5/17/11

Film Depicts Hebrew U Talmud Professors as "Stubborn Academics on an Epic Scale"

AFP via the Times of Malta has an article about the new film "Footnote" with an observation about the Hebrew University Talmud department that confirms what we have known for 33 years. Unfortunately, when we first came to meet our colleagues there in 1978, we did not know anything about the characters and their dispositions. It took us a short while to find out what now is the basis for a major film. Cedar tells the AFP about the professors there:
“I met stubborn academics on an epic scale, people who had been working on an esoteric, obscure area of research for their entire life, afraid to complete it because there might be a mistake somewhere and as a result never publishing anything, and rivalries that had been going on for generations, that were violent and harsh, really beyond anything I had heard of,” he told reporters.

The AFP photo shows Israeli director Joseph Cedar wearing his kippah in the center with Israeli actors Shlomo Bar Aba and Alma Zak during the photocall of Hearat Shulayim (Footnote) presented in competition at the 64th Cannes Film Festival on Sunday. Here is the whole interview/article:
Israeli director Joseph Cedar, whose film about the army withdrawal from southern Lebanon garnered an Oscar nomination, said he was looking inward with his current Cannes entry.

Footnote, one of 20 features vying for the Palme d’Or at the world’s biggest film festival, tells the story of a father-son pair of Talmudic scholars locked in a decades-long rivalry.

Set in the rarefied world of academia, the film is a far cry from the gritty realism of Beaufort, his 2007 soldier movie which captured the best director prize at the Berlin film festival and was shortlisted for an Academy Award.

Mr Cedar said the story of an embittered researcher who sees himself as a purist rejected by the establishment and his relationship with his ambitious son arose during time he spent with the Talmud department of Hebrew University.

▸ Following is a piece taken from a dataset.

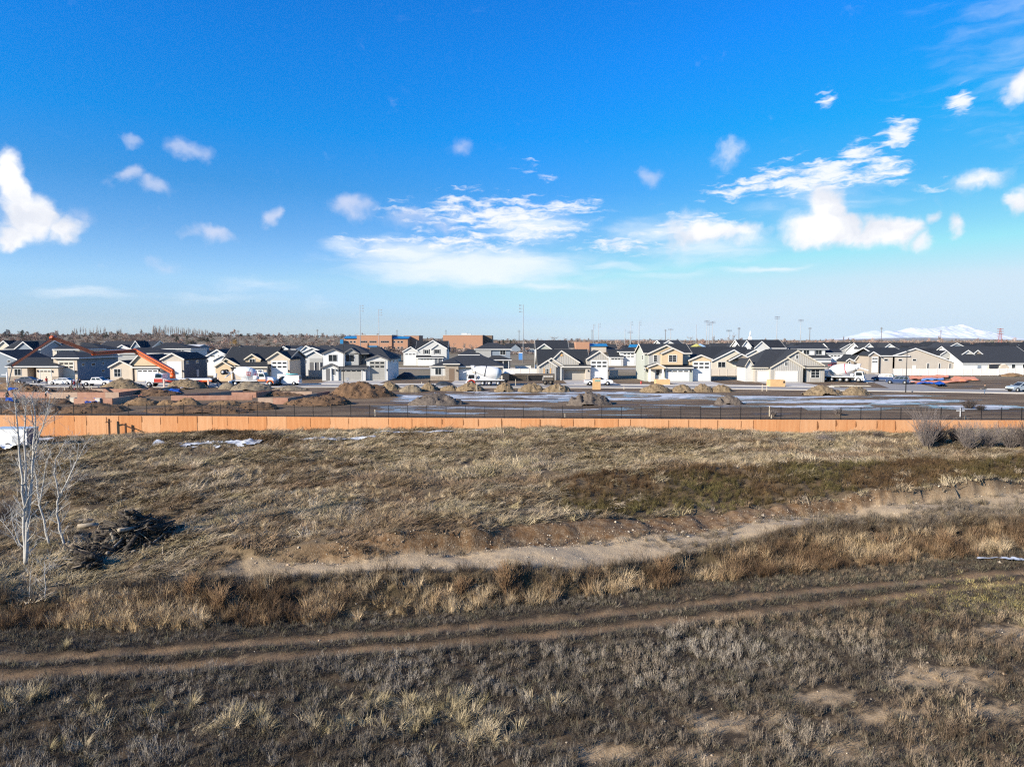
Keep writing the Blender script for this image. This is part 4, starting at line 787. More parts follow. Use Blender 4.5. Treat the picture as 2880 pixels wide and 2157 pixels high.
h.gable(1710, 1925, 2110, 478, 352, 458, -.4, 6, 'lgrey').gable(1890, 1988, 2110, 468, 398, 462, -1.2, 5, 'lgrey').win(1815, 1870, 476, 530, -.4, 2).win(1948, 2008, 472, 528, -1.2, 2)
for a, b, d in ((1802, 1814, -.4), (1871, 1883, -.4), (1936, 1947, -1.2), (2009, 2021, -1.2)): MB().box(h.X(a, d), h.X(b, d), h.Y + d - .06, h.Y + d - .003, h.Z(532, d), h.Z(472, d)).build('shutter', cm('black'), h.o)
h.gable(1530, 1638, 1735, 500, 436, 498, -.5, 8, 'lgrey').gdoor(1562, 1702, 520, None, -.5, 'white', 5, (0,), 3).body(1730, 2050, 584, -2, 1, 'white').gdoor(1766, 1922, 592, None, -2, 'white', 4, (0,), 4).shed(1700, 2062, 578, -2.6, 545, 0).dark(1945, 2040, 590, -2.01, col='slate').post(1990, 590, -2.2, .2)
h = House(1200, 204, 635, 'grey blue two storey house rising behind the stone entry house', trim='white', roof=1)
h.body(635, 1082, 470, 0, 10, 'bluegrey').hip(615, 1105, 468, -.6, 11, 386, 790, 900).win(697, 764, 485, 545, 0, 2).win(948, 1024, 482, 545, 0, 2).body(640, 835, 475, -.25, 0, 'grey', name='front_wall').hip(765, 1100, 606, -3.6, 3, 552, 850, 960).post(1062, 612, -3.2, .25, 'lgrey').post(990, 612, -3.2, .2, 'lgrey').body(870, 985, 610, -.4, 2, 'slate').hip(408, 690, 540, -2, 8, 470, 540, 640).body(425, 670, 545, -1.6, 7, 'sage')
h = bg(1200, 216, 1408, 1842, 470, 355, 'x', 'sage', 'dark roofed house with a grey gable standing behind the batten house'); h.gable(1420, 1520, 1625, 468, 398, 470, -1, 7, 'sage').body(1412, 1440, 480, -.3, 10, 'white')
h = House(1600, 254, 530, 'white house with a tall white garage door at the end of the gap', trim='white')
h.body(530, 700, 572, 0, 9, 'lgrey').gdoor(545, 668, 588, None, 0, 'white', 4, (0,), 3).shed(520, 708, 575, -.5, 470, 7).body(658, 862, 502, 1.2, 12, 'white').gdoor(698, 842, 516, None, 1.2, 'white', 5, (0, 1), 3).hip(640, 925, 500, .6, 13, 445, 740, 800).body(862, 905, 520, 2.5, 10, 'sage')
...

“I met stubborn academics on an epic scale, people who had been working on an esoteric, obscure area of research for their entire life, afraid to complete it because there might be a mistake somewhere and as a result never publishing anything, and rivalries that had been going on for generations, that were violent and harsh, really beyond anything I had heard of,” he told reporters.

Shlomo Bar Aba, a well-known comedian in Israel who plays the curmudgeonly father, said it was refreshing to present an Israeli film to the world’s critics that did not directly address the Middle East conflict.

“It reflects how much we desire normality in our lives in Israel,” Mr Ashkenazi said, telling reporters that a member of his family was a Talmudic scholar killed in the Holocaust.

“We lack compassion in the place where we come from but we hope it will come back.”

A jury led by US actor Robert De Niro will award the Palme d’Or next Sunday.